▸ **STATED EXERCISE**: Repeat word for word the opening stretch of the entries, from the first line through the line containing "glazed front'][i], y)".
▬▬▬▬▬▬▬▬▬▬
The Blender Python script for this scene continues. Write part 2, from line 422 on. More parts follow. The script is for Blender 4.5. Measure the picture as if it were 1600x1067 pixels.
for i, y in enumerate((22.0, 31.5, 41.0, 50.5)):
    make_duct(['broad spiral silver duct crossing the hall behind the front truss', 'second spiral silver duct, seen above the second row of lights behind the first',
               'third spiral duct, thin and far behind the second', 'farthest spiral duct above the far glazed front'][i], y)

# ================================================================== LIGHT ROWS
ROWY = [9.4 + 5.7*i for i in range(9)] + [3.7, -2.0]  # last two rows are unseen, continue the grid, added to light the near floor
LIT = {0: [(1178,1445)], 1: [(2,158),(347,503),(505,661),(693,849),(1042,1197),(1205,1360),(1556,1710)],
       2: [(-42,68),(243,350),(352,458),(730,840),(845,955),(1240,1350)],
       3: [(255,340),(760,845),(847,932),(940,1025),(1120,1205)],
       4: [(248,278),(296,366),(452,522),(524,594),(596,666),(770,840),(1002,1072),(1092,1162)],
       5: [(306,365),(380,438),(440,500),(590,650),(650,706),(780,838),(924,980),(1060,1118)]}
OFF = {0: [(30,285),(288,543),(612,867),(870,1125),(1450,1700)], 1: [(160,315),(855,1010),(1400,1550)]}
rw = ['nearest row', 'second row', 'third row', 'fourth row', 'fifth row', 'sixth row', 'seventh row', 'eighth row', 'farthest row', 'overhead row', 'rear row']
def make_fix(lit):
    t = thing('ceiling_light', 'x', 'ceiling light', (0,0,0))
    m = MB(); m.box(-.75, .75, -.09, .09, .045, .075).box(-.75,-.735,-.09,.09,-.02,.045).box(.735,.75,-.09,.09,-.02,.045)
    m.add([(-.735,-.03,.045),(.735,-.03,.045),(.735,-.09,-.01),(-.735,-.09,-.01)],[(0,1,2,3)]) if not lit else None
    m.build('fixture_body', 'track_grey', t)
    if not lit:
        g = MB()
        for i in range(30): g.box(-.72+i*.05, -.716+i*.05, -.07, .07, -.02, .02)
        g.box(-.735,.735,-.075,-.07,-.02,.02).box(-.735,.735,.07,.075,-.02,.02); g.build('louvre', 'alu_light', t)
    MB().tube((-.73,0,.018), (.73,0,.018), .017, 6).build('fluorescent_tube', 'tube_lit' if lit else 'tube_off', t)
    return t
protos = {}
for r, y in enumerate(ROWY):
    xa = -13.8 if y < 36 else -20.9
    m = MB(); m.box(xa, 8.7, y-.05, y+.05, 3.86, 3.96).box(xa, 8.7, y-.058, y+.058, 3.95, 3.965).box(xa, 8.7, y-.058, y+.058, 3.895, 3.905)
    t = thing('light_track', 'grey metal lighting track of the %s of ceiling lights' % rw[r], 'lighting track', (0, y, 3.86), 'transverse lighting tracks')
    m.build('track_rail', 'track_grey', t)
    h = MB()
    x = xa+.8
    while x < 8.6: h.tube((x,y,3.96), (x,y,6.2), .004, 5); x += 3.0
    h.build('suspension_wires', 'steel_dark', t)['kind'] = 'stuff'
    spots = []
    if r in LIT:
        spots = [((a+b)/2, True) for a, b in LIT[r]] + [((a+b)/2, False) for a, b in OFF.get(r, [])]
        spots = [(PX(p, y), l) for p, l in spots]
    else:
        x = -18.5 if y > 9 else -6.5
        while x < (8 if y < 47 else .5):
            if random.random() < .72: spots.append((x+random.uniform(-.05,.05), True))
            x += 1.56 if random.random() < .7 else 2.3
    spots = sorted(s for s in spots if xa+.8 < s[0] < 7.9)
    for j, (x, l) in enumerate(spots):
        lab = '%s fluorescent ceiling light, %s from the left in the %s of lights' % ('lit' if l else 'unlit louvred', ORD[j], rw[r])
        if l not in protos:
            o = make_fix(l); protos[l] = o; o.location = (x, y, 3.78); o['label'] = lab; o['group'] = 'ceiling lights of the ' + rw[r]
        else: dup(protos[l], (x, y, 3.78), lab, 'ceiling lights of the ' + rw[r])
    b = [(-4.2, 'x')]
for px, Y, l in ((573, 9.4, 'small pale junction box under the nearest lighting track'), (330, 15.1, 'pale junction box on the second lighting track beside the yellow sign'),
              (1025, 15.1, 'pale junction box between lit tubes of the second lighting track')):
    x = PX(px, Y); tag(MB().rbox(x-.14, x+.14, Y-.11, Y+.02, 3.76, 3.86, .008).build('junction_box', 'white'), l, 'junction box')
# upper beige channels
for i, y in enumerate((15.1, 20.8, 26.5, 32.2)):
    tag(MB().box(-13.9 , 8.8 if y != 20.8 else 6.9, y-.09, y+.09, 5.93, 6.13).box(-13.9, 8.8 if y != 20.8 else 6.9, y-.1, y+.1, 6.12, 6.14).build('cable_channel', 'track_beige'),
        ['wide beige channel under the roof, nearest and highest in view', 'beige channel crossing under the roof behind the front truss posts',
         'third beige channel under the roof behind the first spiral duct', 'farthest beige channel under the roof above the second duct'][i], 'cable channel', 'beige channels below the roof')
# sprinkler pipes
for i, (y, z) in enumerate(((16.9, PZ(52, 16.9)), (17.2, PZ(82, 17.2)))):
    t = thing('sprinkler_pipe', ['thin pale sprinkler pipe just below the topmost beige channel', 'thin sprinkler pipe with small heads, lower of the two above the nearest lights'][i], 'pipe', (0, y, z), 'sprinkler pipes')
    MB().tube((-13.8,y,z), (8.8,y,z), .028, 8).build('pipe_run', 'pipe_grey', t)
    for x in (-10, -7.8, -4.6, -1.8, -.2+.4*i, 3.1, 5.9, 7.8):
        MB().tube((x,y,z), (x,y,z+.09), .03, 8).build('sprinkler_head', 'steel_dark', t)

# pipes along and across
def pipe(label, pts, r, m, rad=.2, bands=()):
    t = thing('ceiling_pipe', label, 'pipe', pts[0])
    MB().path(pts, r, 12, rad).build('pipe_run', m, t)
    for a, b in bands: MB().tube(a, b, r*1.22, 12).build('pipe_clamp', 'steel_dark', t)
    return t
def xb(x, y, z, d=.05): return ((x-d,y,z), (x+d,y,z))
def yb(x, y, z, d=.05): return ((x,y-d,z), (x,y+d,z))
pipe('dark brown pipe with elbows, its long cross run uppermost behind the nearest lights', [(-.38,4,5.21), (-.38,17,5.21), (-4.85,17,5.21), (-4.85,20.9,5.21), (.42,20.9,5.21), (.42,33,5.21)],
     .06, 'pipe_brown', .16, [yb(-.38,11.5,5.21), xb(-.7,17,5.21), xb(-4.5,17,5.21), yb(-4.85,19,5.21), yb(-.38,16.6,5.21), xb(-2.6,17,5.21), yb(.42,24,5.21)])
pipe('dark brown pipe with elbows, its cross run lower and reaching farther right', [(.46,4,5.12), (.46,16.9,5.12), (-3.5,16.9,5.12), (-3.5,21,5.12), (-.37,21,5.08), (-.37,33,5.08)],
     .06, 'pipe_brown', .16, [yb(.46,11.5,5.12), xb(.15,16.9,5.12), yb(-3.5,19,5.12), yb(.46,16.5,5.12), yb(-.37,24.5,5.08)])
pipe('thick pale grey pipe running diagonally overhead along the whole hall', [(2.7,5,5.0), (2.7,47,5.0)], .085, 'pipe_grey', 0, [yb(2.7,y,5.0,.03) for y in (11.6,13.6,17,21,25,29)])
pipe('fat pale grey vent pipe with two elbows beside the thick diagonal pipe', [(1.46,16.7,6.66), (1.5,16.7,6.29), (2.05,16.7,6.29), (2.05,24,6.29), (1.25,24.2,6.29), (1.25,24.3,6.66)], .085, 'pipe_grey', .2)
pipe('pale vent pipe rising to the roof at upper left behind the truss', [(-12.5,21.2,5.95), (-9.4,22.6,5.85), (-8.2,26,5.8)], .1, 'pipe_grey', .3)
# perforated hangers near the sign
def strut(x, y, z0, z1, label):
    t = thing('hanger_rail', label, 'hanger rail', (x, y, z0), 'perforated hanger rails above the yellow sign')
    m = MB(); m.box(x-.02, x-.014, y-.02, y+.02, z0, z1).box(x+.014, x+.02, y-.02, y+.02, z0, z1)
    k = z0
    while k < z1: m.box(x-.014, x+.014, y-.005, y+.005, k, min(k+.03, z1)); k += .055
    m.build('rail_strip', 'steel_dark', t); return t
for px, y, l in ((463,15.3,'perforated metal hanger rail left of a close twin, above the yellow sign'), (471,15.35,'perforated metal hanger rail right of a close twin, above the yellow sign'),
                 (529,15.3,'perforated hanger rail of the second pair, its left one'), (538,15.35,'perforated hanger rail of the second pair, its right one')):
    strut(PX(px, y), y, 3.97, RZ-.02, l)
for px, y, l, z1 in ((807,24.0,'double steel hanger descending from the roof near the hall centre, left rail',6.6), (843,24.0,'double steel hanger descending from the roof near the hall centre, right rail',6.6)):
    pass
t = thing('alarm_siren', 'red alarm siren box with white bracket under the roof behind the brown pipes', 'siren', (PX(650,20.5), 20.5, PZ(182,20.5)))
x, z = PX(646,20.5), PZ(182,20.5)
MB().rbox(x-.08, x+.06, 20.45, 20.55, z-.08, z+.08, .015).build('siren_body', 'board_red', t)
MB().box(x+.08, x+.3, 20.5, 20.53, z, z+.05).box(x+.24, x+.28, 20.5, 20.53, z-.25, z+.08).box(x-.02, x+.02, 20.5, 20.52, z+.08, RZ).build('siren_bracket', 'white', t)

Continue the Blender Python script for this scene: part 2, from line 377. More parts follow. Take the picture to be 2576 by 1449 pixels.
▬▬▬▬▬▬▬▬▬▬
▸ **EXERCISE ANSWER**:
The Blender Python script for this scene continues. Write part 2, from line 422 on. More parts follow. The script is for Blender 4.5. Measure the picture as if it were 1600x1067 pixels.
for i, y in enumerate((22.0, 31.5, 41.0, 50.5)):
    make_duct(['broad spiral silver duct crossing the hall behind the front truss', 'second spiral silver duct, seen above the second row of lights behind the first',
               'third spiral duct, thin and far behind the second', 'farthest spiral duct above the far glazed front'][i], y)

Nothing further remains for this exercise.